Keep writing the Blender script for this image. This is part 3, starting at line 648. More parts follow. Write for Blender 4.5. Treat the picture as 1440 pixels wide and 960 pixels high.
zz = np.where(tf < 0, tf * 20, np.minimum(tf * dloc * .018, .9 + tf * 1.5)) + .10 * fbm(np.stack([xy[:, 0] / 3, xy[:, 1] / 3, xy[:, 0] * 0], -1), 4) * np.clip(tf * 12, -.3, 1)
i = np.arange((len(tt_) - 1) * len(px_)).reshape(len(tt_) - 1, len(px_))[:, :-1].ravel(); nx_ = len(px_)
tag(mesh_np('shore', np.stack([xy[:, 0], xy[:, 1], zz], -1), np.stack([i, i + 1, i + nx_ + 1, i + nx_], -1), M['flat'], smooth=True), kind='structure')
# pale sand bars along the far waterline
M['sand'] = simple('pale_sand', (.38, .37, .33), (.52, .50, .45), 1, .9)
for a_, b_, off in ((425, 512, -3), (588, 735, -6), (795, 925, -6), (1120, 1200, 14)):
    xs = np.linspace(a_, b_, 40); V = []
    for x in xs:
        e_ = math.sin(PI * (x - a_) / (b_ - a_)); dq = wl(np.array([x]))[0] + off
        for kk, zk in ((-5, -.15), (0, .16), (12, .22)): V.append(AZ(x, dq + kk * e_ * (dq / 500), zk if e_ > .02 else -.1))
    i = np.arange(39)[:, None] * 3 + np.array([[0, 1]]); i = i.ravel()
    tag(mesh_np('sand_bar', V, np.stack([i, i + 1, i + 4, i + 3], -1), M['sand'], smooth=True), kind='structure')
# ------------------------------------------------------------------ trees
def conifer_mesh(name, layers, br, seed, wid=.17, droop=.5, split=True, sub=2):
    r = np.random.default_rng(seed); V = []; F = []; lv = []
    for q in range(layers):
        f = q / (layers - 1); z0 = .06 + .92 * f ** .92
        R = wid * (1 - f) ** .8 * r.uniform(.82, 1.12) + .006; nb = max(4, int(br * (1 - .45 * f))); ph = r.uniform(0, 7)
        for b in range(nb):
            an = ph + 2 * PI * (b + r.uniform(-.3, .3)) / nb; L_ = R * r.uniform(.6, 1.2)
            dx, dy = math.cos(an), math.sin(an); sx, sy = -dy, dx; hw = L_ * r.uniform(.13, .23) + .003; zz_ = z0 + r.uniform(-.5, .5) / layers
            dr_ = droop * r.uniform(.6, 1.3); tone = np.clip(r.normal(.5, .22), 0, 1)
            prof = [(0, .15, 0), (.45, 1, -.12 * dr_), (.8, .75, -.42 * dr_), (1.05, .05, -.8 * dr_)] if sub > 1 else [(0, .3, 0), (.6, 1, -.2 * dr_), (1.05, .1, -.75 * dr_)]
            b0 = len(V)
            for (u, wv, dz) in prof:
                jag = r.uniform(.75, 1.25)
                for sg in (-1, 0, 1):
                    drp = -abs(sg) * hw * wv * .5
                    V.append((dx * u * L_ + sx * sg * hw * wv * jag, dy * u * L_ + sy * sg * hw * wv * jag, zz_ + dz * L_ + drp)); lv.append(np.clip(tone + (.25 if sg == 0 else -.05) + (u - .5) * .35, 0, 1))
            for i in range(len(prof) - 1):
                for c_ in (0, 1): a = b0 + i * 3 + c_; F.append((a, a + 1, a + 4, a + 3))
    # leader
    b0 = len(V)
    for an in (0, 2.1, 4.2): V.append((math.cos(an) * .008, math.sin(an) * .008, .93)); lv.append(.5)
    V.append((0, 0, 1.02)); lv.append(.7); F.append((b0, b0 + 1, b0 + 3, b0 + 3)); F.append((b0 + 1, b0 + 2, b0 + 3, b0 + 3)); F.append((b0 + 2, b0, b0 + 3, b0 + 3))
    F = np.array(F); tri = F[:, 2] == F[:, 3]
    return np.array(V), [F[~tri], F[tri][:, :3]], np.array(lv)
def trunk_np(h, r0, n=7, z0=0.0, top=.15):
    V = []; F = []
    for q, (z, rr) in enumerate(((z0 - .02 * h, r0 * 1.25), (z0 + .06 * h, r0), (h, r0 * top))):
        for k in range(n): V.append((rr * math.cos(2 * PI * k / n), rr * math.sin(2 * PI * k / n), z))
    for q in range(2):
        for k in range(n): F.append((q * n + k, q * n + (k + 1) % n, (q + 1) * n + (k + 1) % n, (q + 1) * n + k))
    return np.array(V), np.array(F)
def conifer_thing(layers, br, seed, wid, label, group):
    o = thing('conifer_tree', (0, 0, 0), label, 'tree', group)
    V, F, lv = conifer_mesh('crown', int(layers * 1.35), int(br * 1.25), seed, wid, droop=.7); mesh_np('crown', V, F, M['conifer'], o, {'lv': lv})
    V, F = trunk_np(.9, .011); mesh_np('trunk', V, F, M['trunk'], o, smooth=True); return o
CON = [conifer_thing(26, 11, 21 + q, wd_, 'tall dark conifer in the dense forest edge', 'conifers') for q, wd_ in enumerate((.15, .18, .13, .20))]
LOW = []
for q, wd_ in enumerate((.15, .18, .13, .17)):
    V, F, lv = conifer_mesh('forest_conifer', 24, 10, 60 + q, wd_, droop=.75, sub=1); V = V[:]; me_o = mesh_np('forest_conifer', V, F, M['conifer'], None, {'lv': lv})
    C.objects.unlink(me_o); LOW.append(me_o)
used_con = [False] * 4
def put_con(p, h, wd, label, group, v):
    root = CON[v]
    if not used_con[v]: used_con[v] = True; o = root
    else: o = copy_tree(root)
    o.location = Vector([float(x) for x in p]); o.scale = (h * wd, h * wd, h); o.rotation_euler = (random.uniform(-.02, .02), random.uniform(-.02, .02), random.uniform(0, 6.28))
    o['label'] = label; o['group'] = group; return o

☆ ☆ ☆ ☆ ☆

#### [THE REQUEST]
Pull out each line holding the string "seed".

#### [EXPECTED ANSWER]
def conifer_mesh(name, layers, br, seed, wid=.17, droop=.5, split=True, sub=2):
    r = np.random.default_rng(seed); V = []; F = []; lv = []
def conifer_thing(layers, br, seed, wid, label, group):
    V, F, lv = conifer_mesh('crown', int(layers * 1.35), int(br * 1.25), seed, wid, droop=.7); mesh_np('crown', V, F, M['conifer'], o, {'lv': lv})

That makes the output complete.